Tuesday, March 2, 2010

The Eye of the Beholder

It took me a while to respond to the production of The Tempest I saw, partly because I wasn't that moved by it. I thought the As You Like It with the same actors was better. However, I also think my expectations were higher for the Tempest--I know it better as a story, and I've thought about it more. Also, it's so full of magic and fantasy that it's hard for a staged version to live up to the story as you have imagined it in your head. A performance would have to have the production budget of Avatar to create the storm and the ship and the island--let alone Ariel and Caliban--as I envisioned them. Actually, the idea of the Avatar version of the tempest is kind-of cool...
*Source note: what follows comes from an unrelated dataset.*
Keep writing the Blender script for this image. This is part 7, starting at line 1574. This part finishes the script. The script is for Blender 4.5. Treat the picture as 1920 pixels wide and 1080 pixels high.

There was a review of the performance in the New Yorker that, although well written, I did not particularly agree with (http://www.newyorker.com/arts/critics/theatre/2010/03/08/100308crth_theatre_lahr) I don't think he's right that the play is all about Prospero, although I can see how that could be an interpretation. Partly, I did not think that the actor playing Prospero was that strong, even though he was great as Jacques. He kept yelling at his daughter, which seemed unnecessary. The actor I thought did really well in the production was the man who played Caliban. I felt particularly aware, watching him, of the colonial interpretations of the play, and the contrast between the two different types of bondage that Caliban and Ariel were under. In contrast, that was an interpretation that the NYer review did not see as very important in the Mendes production. I suppose that is one of the great strengths of Shakespeare--the plays allow us to see such different things in them.